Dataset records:
====

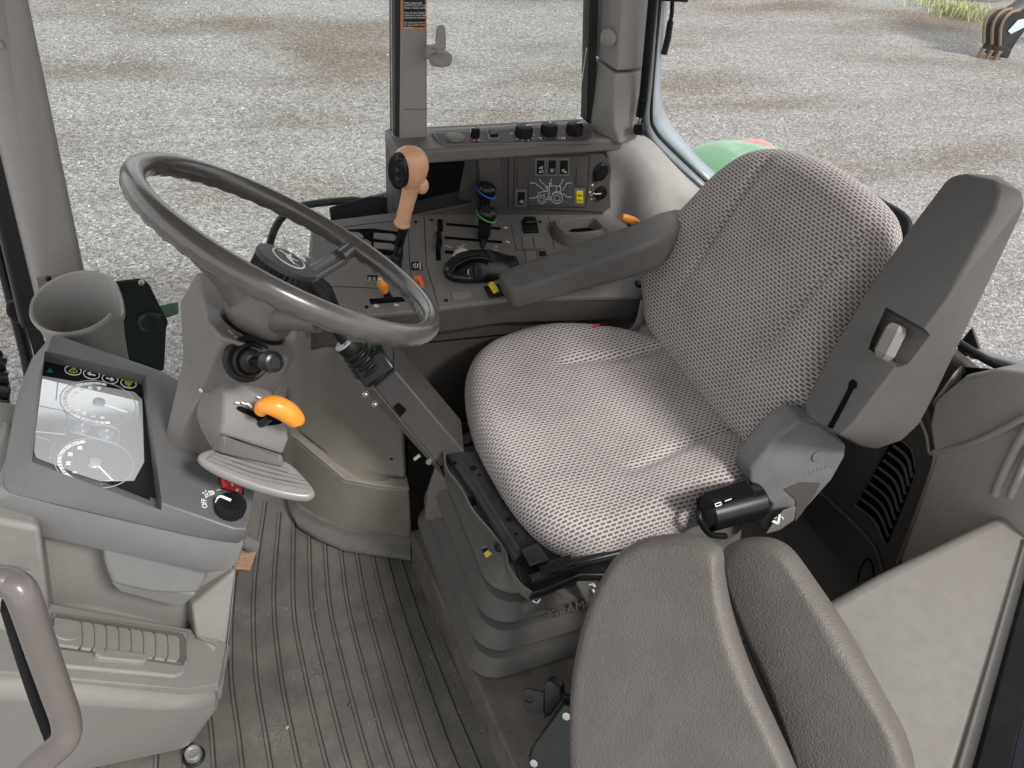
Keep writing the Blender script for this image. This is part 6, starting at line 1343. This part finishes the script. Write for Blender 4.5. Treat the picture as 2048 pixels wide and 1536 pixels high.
# weeds: stuff
vs=[];fs=[]
def weed(cx,cy,n,hh,sp):
    c=Z(cx,cy,gz)
    for _ in range(n):
        p=c+Vector((random.gauss(0,sp),random.gauss(0,sp*.7),0)); a=random.random()*6.28; h=hh*.7*random.uniform(.4,1); w=.006
        tip=p+Vector((math.cos(a)*h*.6,math.sin(a)*h*.6,h)); m=p+(tip-p)*.5+VZ*h*.15; s=Vector((-math.sin(a),math.cos(a),0))*w
        k=len(vs); vs.extend([p-s,p+s,m+s*.8,m-s*.8,tip]); fs.extend([(k,k+1,k+2,k+3),(k+3,k+2,k+4)])
for cx,cy,n,hh,sp in ((1885,14,260,.20,.28),(1915,28,420,.24,.22),(1938,24,160,.2,.25),(1870,5,120,.16,.3),(1955,30,60,.12,.2),(1835,0,40,.12,.3),(1700,0,30,.1,.3)): weed(cx,cy,n,hh,sp)
wd_=mesh('weeds',vs,fs,plastic('weed_green',(.44,.46,.24),.7,bump=0,dirt=.2,dirtcol=(.5,.48,.25)),smooth=False); tag(wd_,'pale green weeds growing through the gravel at the top right','weeds',kind='stuff')
# ================= CAMERA, LIGHT, SKY
cd=bpy.data.cameras.new('camera'); co=bpy.data.objects.new('camera',cd); COL.objects.link(co)
B=-FW
co.matrix_world=Matrix(((RT.x,UP.x,B.x,CAM.x),(RT.y,UP.y,B.y,CAM.y),(RT.z,UP.z,B.z,CAM.z),(0,0,0,1)))
cd.sensor_width=36; cd.lens=36*F/W_; cd.clip_start=.02; cd.clip_end=500
sc.camera=co
wd=bpy.data.worlds.new('World'); sc.world=wd; wd.use_nodes=True; nt=wd.node_tree; L=nt.links.new
bg=nt.nodes['Background']; sky=N(nt,'ShaderNodeTexSky',sky_type='NISHITA'); sky.sun_disc=False
SD=Vector((.34,-.62,.70)).normalized()
el=math.asin(SD.z); az=math.atan2(SD.x,SD.y)
sky.sun_elevation=el; sky.sun_rotation=az; sky.air_density=1; sky.dust_density=2.5
tc=N(nt,'ShaderNodeTexCoord'); mp=N(nt,'ShaderNodeMapping'); mp.inputs['Scale'].default_value=(1,1,2.2); L(tc.outputs['Generated'],mp.inputs['Vector'])
nz=N(nt,'ShaderNodeTexNoise'); nz.inputs['Scale'].default_value=2.2; nz.inputs['Detail'].default_value=9; nz.inputs['Roughness'].default_value=.58; L(mp.outputs[0],nz.inputs['Vector'])
cr=N(nt,'ShaderNodeValToRGB'); cr.color_ramp.elements[0].position=.22; cr.color_ramp.elements[1].position=.44; L(nz.outputs['Fac'],cr.inputs['Fac'])
mx=N(nt,'ShaderNodeMix',data_type='RGBA'); L(cr.outputs['Color'],mx.inputs['Factor']); L(sky.outputs[0],mx.inputs['A']); mx.inputs['B'].default_value=(13.5,13.6,13.8,1)
L(mx.outputs['Result'],bg.inputs['Color']); bg.inputs['Strength'].default_value=.078
sd=bpy.data.lights.new('sun','SUN'); sd.energy=3.2; sd.angle=math.radians(13); sd.color=(1,.975,.945)
so=bpy.data.objects.new('sun',sd); COL.objects.link(so); so.rotation_euler=SD.to_track_quat('Z','Y').to_euler()
vs_=sc.view_settings; vs_.view_transform='Standard'; vs_.look='None'; vs_.gamma=1; vs_.exposure=0.2
sc.render.engine='CYCLES'
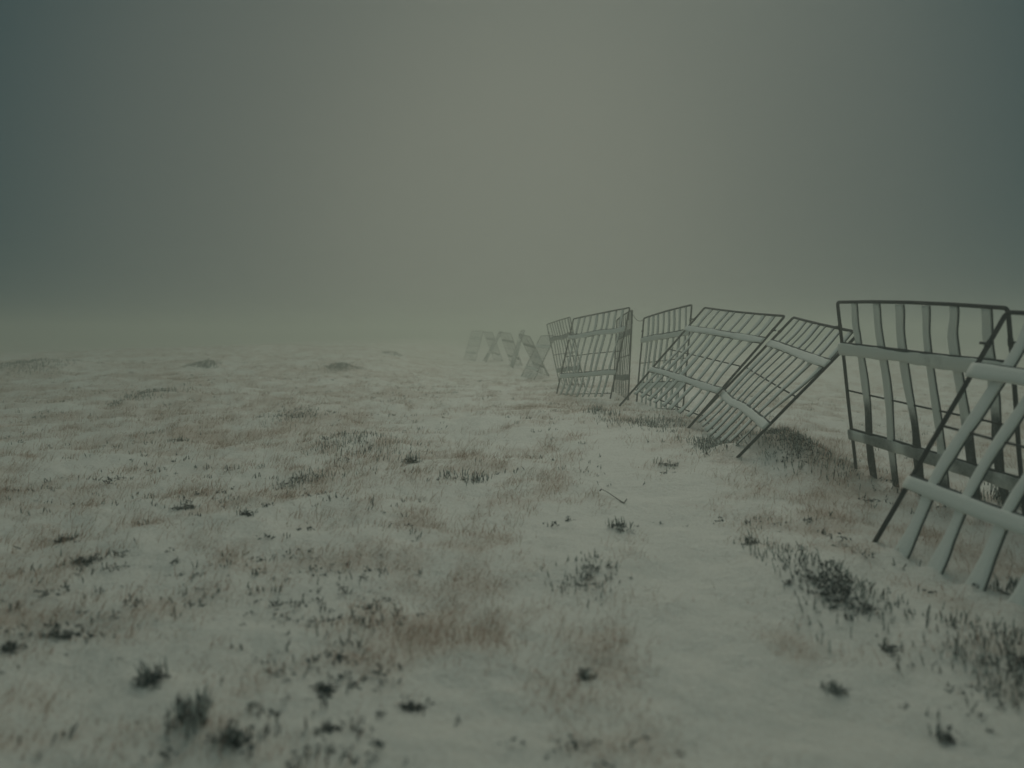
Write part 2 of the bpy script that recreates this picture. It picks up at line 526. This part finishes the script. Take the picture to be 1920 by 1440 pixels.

====

Requirements:
Copy the listing word for word, excluding its pictures.

Completed exercise:
Keep writing the Blender script for this image. This is part 6, starting at line 1343. This part finishes the script. Write for Blender 4.5. Treat the picture as 2048 pixels wide and 1536 pixels high.
# weeds: stuff
vs=[];fs=[]
def weed(cx,cy,n,hh,sp):
    c=Z(cx,cy,gz)
    for _ in range(n):
        p=c+Vector((random.gauss(0,sp),random.gauss(0,sp*.7),0)); a=random.random()*6.28; h=hh*.7*random.uniform(.4,1); w=.006
        tip=p+Vector((math.cos(a)*h*.6,math.sin(a)*h*.6,h)); m=p+(tip-p)*.5+VZ*h*.15; s=Vector((-math.sin(a),math.cos(a),0))*w
        k=len(vs); vs.extend([p-s,p+s,m+s*.8,m-s*.8,tip]); fs.extend([(k,k+1,k+2,k+3),(k+3,k+2,k+4)])
for cx,cy,n,hh,sp in ((1885,14,260,.20,.28),(1915,28,420,.24,.22),(1938,24,160,.2,.25),(1870,5,120,.16,.3),(1955,30,60,.12,.2),(1835,0,40,.12,.3),(1700,0,30,.1,.3)): weed(cx,cy,n,hh,sp)
wd_=mesh('weeds',vs,fs,plastic('weed_green',(.44,.46,.24),.7,bump=0,dirt=.2,dirtcol=(.5,.48,.25)),smooth=False); tag(wd_,'pale green weeds growing through the gravel at the top right','weeds',kind='stuff')
# ================= CAMERA, LIGHT, SKY
cd=bpy.data.cameras.new('camera'); co=bpy.data.objects.new('camera',cd); COL.objects.link(co)
B=-FW
co.matrix_world=Matrix(((RT.x,UP.x,B.x,CAM.x),(RT.y,UP.y,B.y,CAM.y),(RT.z,UP.z,B.z,CAM.z),(0,0,0,1)))
cd.sensor_width=36; cd.lens=36*F/W_; cd.clip_start=.02; cd.clip_end=500
sc.camera=co
wd=bpy.data.worlds.new('World'); sc.world=wd; wd.use_nodes=True; nt=wd.node_tree; L=nt.links.new
bg=nt.nodes['Background']; sky=N(nt,'ShaderNodeTexSky',sky_type='NISHITA'); sky.sun_disc=False
SD=Vector((.34,-.62,.70)).normalized()
el=math.asin(SD.z); az=math.atan2(SD.x,SD.y)
sky.sun_elevation=el; sky.sun_rotation=az; sky.air_density=1; sky.dust_density=2.5
tc=N(nt,'ShaderNodeTexCoord'); mp=N(nt,'ShaderNodeMapping'); mp.inputs['Scale'].default_value=(1,1,2.2); L(tc.outputs['Generated'],mp.inputs['Vector'])
nz=N(nt,'ShaderNodeTexNoise'); nz.inputs['Scale'].default_value=2.2; nz.inputs['Detail'].default_value=9; nz.inputs['Roughness'].default_value=.58; L(mp.outputs[0],nz.inputs['Vector'])
cr=N(nt,'ShaderNodeValToRGB'); cr.color_ramp.elements[0].position=.22; cr.color_ramp.elements[1].position=.44; L(nz.outputs['Fac'],cr.inputs['Fac'])
mx=N(nt,'ShaderNodeMix',data_type='RGBA'); L(cr.outputs['Color'],mx.inputs['Factor']); L(sky.outputs[0],mx.inputs['A']); mx.inputs['B'].default_value=(13.5,13.6,13.8,1)
L(mx.outputs['Result'],bg.inputs['Color']); bg.inputs['Strength'].default_value=.078
sd=bpy.data.lights.new('sun','SUN'); sd.energy=3.2; sd.angle=math.radians(13); sd.color=(1,.975,.945)
so=bpy.data.objects.new('sun',sd); COL.objects.link(so); so.rotation_euler=SD.to_track_quat('Z','Y').to_euler()
vs_=sc.view_settings; vs_.view_transform='Standard'; vs_.look='None'; vs_.gamma=1; vs_.exposure=0.2
sc.render.engine='CYCLES'
Write part 2 of the bpy script that recreates this picture. It picks up at line 526. This part finishes the script. Take the picture to be 1920 by 1440 pixels.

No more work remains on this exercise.